- [Request]:
Repeat the material below word for word and leave out all pictures.

- [Dataset content]:

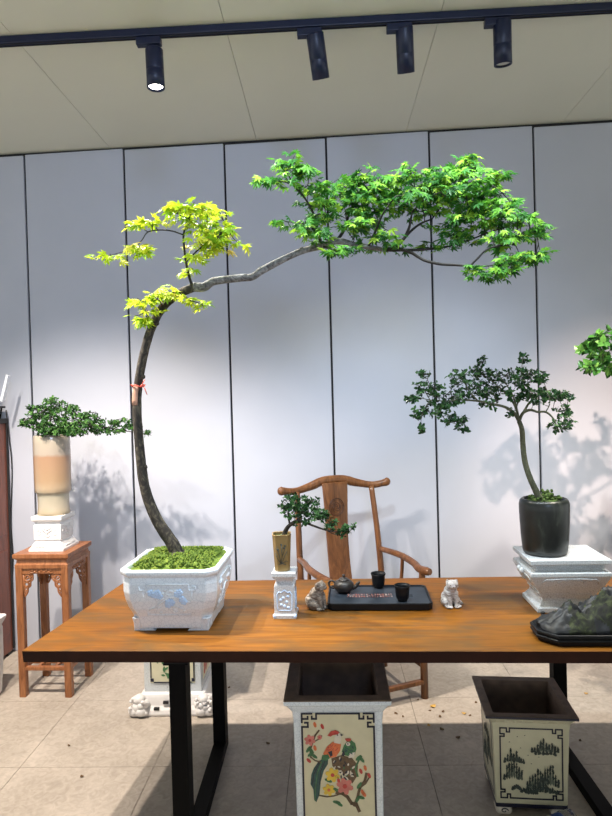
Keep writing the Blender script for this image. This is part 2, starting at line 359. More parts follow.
# ------------------------------------------------------------------ table
c00 = on(22, 650.3, TT); c01 = on(124, 582, TT)
fdir = (on(560, 650.6, TT)-c00).normalized(); LEN = 2.36
c10 = c00 + fdir*LEN; bdir = (on(612, 575, TT)-c01).normalized(); c11 = c01 + bdir*(LEN-.02)
tb = thing('wooden_table', 'long honey coloured wooden slab table on black metal frames', 'table', ((c00+c11)/2).to_tuple()[:2]+(0,), math.atan2(fdir.y, fdir.x))
TBI = Matrix.Rotation(-tb.rotation_euler[2], 4, 'Z') @ Matrix.Translation(-V(tb.location))
def tl(p): return TBI @ V(p)
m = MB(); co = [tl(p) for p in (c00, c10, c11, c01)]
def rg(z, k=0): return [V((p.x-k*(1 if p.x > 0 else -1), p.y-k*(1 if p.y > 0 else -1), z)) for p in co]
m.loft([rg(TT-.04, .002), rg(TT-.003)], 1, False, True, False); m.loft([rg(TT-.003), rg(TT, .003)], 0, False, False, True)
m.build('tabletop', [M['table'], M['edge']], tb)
def frame(xt, xb, w=.055):
    yb = yt = .362
    lg = {}
    for sgn in (-1, 1):
        m = MB(); m.bar((xt if sgn < 0 else xb, sgn*yt, TT-.046), (xt if sgn < 0 else xb, sgn*yb, .02), w, .060, up=V((0, 1, 0))); m.build('leg', M['blackmetal'], tb, .002)
    m = MB(); m.bar((xt, -yb-.03, .02), (xb, yb+.03, .02), w, .04); m.build('floor_bar', M['blackmetal'], tb, .002)
    m = MB(); m.bar((xt, -yt-.045, TT-.043), (xb, yt+.045, TT-.043), .08, .006); m.build('mounting_plate', M['blackmetal'], tb)
pL = at(181, 740, 1.97); pR = at(557, 715, 2.68)
XL = tl((pL.x, pL.y, 0)).x
XR = tl((pR.x, pR.y, 0)).x
frame(XL, XL-.032); frame(XR+.032, XR)
TA = tb.rotation_euler[2]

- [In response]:
Keep writing the Blender script for this image. This is part 2, starting at line 359. More parts follow.
# ------------------------------------------------------------------ table
c00 = on(22, 650.3, TT); c01 = on(124, 582, TT)
fdir = (on(560, 650.6, TT)-c00).normalized(); LEN = 2.36
c10 = c00 + fdir*LEN; bdir = (on(612, 575, TT)-c01).normalized(); c11 = c01 + bdir*(LEN-.02)
tb = thing('wooden_table', 'long honey coloured wooden slab table on black metal frames', 'table', ((c00+c11)/2).to_tuple()[:2]+(0,), math.atan2(fdir.y, fdir.x))
TBI = Matrix.Rotation(-tb.rotation_euler[2], 4, 'Z') @ Matrix.Translation(-V(tb.location))
def tl(p): return TBI @ V(p)
m = MB(); co = [tl(p) for p in (c00, c10, c11, c01)]
def rg(z, k=0): return [V((p.x-k*(1 if p.x > 0 else -1), p.y-k*(1 if p.y > 0 else -1), z)) for p in co]
m.loft([rg(TT-.04, .002), rg(TT-.003)], 1, False, True, False); m.loft([rg(TT-.003), rg(TT, .003)], 0, False, False, True)
m.build('tabletop', [M['table'], M['edge']], tb)
def frame(xt, xb, w=.055):
    yb = yt = .362
    lg = {}
    for sgn in (-1, 1):
        m = MB(); m.bar((xt if sgn < 0 else xb, sgn*yt, TT-.046), (xt if sgn < 0 else xb, sgn*yb, .02), w, .060, up=V((0, 1, 0))); m.build('leg', M['blackmetal'], tb, .002)
    m = MB(); m.bar((xt, -yb-.03, .02), (xb, yb+.03, .02), w, .04); m.build('floor_bar', M['blackmetal'], tb, .002)
    m = MB(); m.bar((xt, -yt-.045, TT-.043), (xb, yt+.045, TT-.043), .08, .006); m.build('mounting_plate', M['blackmetal'], tb)
pL = at(181, 740, 1.97); pR = at(557, 715, 2.68)
XL = tl((pL.x, pL.y, 0)).x
XR = tl((pR.x, pR.y, 0)).x
frame(XL, XL-.032); frame(XR+.032, XR)
TA = tb.rotation_euler[2]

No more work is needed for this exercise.